The wind has been blowing. The bananas are getting rather tattered.

Last night was rather chilly, 27.5 degrees Fahrenheit according to the rooftop
weather station. Looked out this morning and there was hoarfrost on the hillside

and a skin of frost on the birdbath. It's time to prepare the bananas for winter.

The first part is easy. Cut them down to somewhere between knee and ankle high.

Easy enough to do. Tall as they are, bananas are herbaceous. A small handsaw will
do the job. Then drag the debris off into the woods and pile it up on a brush heap.

Rake leaves and cover the cut off stumps with tubs filled with oak leaves. I do
tuck moth balls, the smelly kind, around the stumps to deter voles and chipmunks.

Now comes the more difficult part. I had been hoping to hire someone to assist me.
Never came, didn't call to tell me so. Tomorrow night is supposed to be bitter cold.

Paul made wonderful wooden covers. There are three, stored under the deck
for the summer. In the garage were: the three pieces of foam pipe insulation,
several screws, 4 long nails bent into an "L" shape, and 4 long nails, not bent.

Step one. Rake leaves. Lots of leaves. It takes seven full tarps for this step.

Leaves get heaped over the tubs, against the house wall, just above the foundation.

Next, install the covers. The first one is the most difficult as it want to sag on its free edge. There's half of a hinged bracket permanently on the house wall. The other half is fastened flat to the underside of the cover. After fitting a section of pipe insulation on the house side edge of the cover, the 3 loops of the two hinge pieces need to line up, perfectly, so I can fit a bent nail through them. Then the leg can drop down into place and be pinned to the ground with a straight nail. After which there are a couple of screws to fasten the trim piece that covers the join between adjacent covers. The second and third covers are easier, as Paul said they would be.
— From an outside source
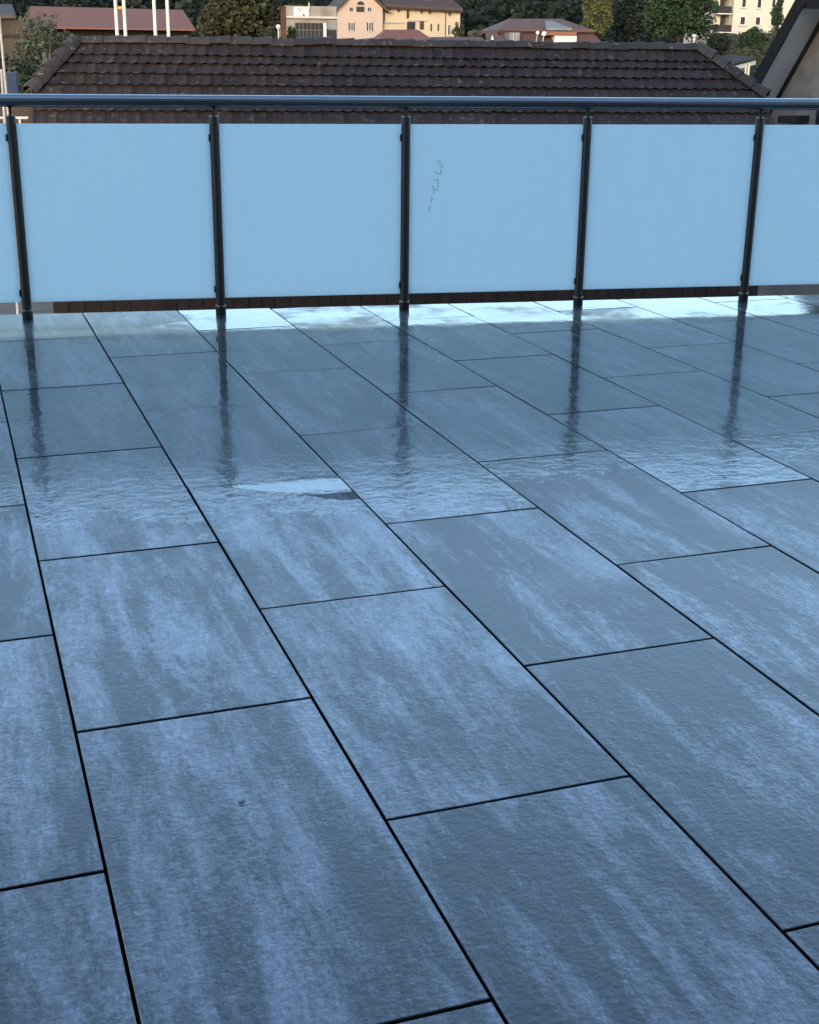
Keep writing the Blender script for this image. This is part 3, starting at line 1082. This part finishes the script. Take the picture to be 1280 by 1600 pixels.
# --- rusty pillar and globe lamp
B = Bld("steel_pillar", 100, 443, "tall rusty brown square pillar beside the globe lamp", "pillar")
B.box("shaft", M['rust'], 440, 12, 447, 62, 0, 0.4, ground=True)
B.box("cap", M['rust'], 439.4, 10, 447.6, 12, -0.05, 0.45)
p = at(435, 42, 70)
lp = empty("street_lamp", (p.x, 70, tz(70)), "white globe street lamp on a slim pale pole", "street lamp")
MB().tube((0, 0, 0), (0, 0, p.z - tz(70) - 0.08), 0.035, 0.028, 10).build("pole", M['white'], lp, True)
MB().lathe([(0.05, -0.12), (0.09, -0.08), (0.125, 0), (0.10, 0.075), (0.05, 0.115), (0.01, 0.125)], n=14).build("globe", M['white'], lp, True, (0, 0, p.z - tz(70)))

# --- long red roofed hall at left
B = Bld("long_red_roofed_hall", 130, 170, "long low hall with dull red roof behind the white masts", "hall")
e0, e1, r0, r1 = B.pt(46, 45), B.pt(306, 46), B.pt(38, 4), B.pt(290, 11.5)
B.done(MB().slab([(e0.x, 130, e1.z), (e1.x, 130, e1.z), (r1.x, 137, r1.z), (r0.x, 137, r1.z + 0.1)], (0, 0, -0.12)), "roof", M['redroof'])
B.box("wall", M['rdeck'], 62, 46, 300, 60, 1.6, 13, ground=True)
g0_, g1_, g2_ = B.pt(22, 32), B.pt(62, 48), B.pt(38, 6)
B.done(MB().slab([(g0_.x, 137.5, g0_.z), (g1_.x, 130.8, g1_.z), (g2_.x, 136.8, g2_.z)], (0.3, 0.4, 0)), "gable_wall", M['tanwall'])
B = Bld("grey_house", 105, 15, "old grey brown house with dark roof behind the leafy tree at left", "house")
B.box("wall", M['tanwall'], -90, 29, 46, 60, 0, 8, ground=True)
B.box("stone_base", M['tanwall'], -90, 56, 48, 112, -0.3, -0.01)
B.box("ledge", M['darkwood'], -90, 53.5, 50, 56, -0.6, -0.01)
e0, e1 = B.pt(-95, 29), B.pt(26, 29)
r0, r1 = B.pt(-95, 9), B.pt(12, 9)
B.done(MB().slab([(e0.x, 104.4, e0.z), (e1.x, 104.4, e1.z), (r1.x, 109, r1.z), (r0.x, 109, r0.z)], (0, 0, 0.25)), "roof", M['plumroof'])

# --- white masts in two pairs
MY = 62
gl_ = []
for x, lab in ((182, "first tall white mast from the left, joined to the next by an orange bar"), (195, "second tall white mast from the left, joined to the first by an orange bar"),
               (242, "third tall white mast from the left, left one of the plain right pair"), (262.5, "rightmost tall white mast of the four before the red roof")):
    p = at(x, 30, MY)
    o = empty("white_mast", (p.x, MY, tz(MY)), lab, "mast", "white masts before the red roof")
    MB().tube((0, 0, 0), (0, 0, 10.5), 0.085, 0.075, 12).build("pole", M['white'], o, True)
    MB().lathe([(0.18, 0), (0.18, 0.03), (0.10, 0.06)], n=12).build("foot_plate", M['slate'], o, True)
    gl_.append(p.x)
z = at(188, 12, MY).z
prop(MB().box(gl_[0] + 0.088, MY - 0.05, z - 0.05, gl_[1] - 0.088, MY + 0.05, z + 0.05).build("crossbar", M['orange']), "small orange bar fixed between the left pair of white masts", "bar")

# --- thin poles, blue container and white rail at far left
for x0, y0, x1, y1, Y, lab in ((-1, 25, 10, 146, 34, "thin pale leaning pole at far left above the handrail"), (2, 108, 8, 196, 33, "thin pale upright pole just left of the railing post")):
    a, b = at(x0, y0, Y), at(x1, y1, Y)
    d = (a - b)
    k = (b.z - tz(Y)) / d.z
    bb = b - d * k
    prop(MB().tube(bb, a, 0.036, 0.030, 10).build("thin_pole", M['greywall'], smooth=True), lab, "pole", "thin poles at far left")
p0, p1 = at(11, 143, 55), at(24, 113, 55)
ct = empty("blue_container", ((p0.x + p1.x) / 2, 55, tz(55)), "blue container half hidden below the leafy tree at left", "container")
w_ = (p1.x - p0.x) / 2
MB().box(-w_, 0, 0, w_, 1.2, p1.z - tz(55) - 0.06).build("body", M['blue'], ct)
MB().box(-w_ - 0.03, -0.03, p1.z - tz(55) - 0.06, w_ + 0.03, 1.23, p1.z - tz(55)).build("lid", M['blue'], ct)
for k in (-0.5, 0, 0.5):
    MB().box(w_ * k - 0.02, -0.025, 0.1, w_ * k + 0.02, -0.002, p1.z - tz(55) - 0.15).build("rib", M['blue'], ct)
fy = 40
a, b = at(-30, 184, fy), at(44, 183, fy)
fr = empty("white_fence", (a.x, fy, tz(fy)), "low white tube fence beside the tiled house at lower left", "fence")
zf = a.z - tz(fy)
MB().tube((-1, 0, zf), (b.x - a.x, 0, zf), 0.035, n=8).build("top_rail", M['white'], fr, True)
for i in range(4):
    xx = (b.x - a.x) * (i / 3) * 0.82
    MB().tube((xx, 0, 0), (xx, 0, zf - 0.036), 0.03, n=8).build("fence_post", M['white'], fr, True)
B = Bld("garden_wall", 46, 20, "low grey brown wall seen under the handrail at far left", "wall")
B.box("wall", M['tanwall'], -80, 160, 60, 183, 0, 0.3, ground=True)

# --- apartment block
B = Bld("apartment_block", 190, 1185, "cream apartment block with dark shuttered windows and stacked balconies", "apartment block")
B.box("wall", M['cream'], 1142, -34, 1262, 62, 0, 12, ground=True)
B.box("balcony_bay", M['cream'], 1118, -34, 1141.8, 62, 1.6, 12, ground=True)
B.box("roof", M['brownroof'], 1112, -38, 1268, -34, -0.6, 13)
for x0, y0, x1, y1 in ((1158, -4, 1167, 12), (1182, -4, 1191, 13), (1155, 25.5, 1165.5, 39.5), (1179, 26, 1189, 40), (1243, -3, 1252, 14), (1205, -4, 1213, 12), (1203, 26, 1211, 40), (1155, -30, 1166, -16), (1180, -30, 1190, -16)):
    B.window(x0, y0, x1, y1, frame='white', pane='shutter', cross=False)
for y in (-20, 10, 39):
    bo = B.box("balcony", M['shutter'], 1120, y, 1141, y + 11, -0.5, 1.59)
    B.box("balcony_slab", M['white'], 1120, y + 11.2, 1141.5, y + 12.2, -0.55, 1.59, bo)
for y in (-5, 24):
    B.box("balcony_door", M['shutter'], 1132, y, 1139, y + 14, 1.45, 1.59)
    B.box("balcony_post", M['white'], 1138.6, y - 2, 1139.8, y + 15.5, -0.45, -0.3)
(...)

The bananas have been happily pupping and spreading, so there are some that no longer fit under the covers. I need to rake more leaves - not to worry, there's an ample supply - pile them up and cobble something together with fencing, tarps, and pallets. After the rain stops. But today's efforts were a good start.

UPDATE Friday, 8 November 2019: Mission accomplished.

Three metal fence posts, hammered in using post driver. Fencing. Pallet sections tied on using (mostly) baler twine. Filled with leaves. Topped with a piece of tarp, tucked down along the vertical edges. What you don't see are three slats of wood laid on top of the tarp which was billowing, what with the wind. If my energy holds out and I cut a pallet apart I may run two sections along the front of the white roofing covers.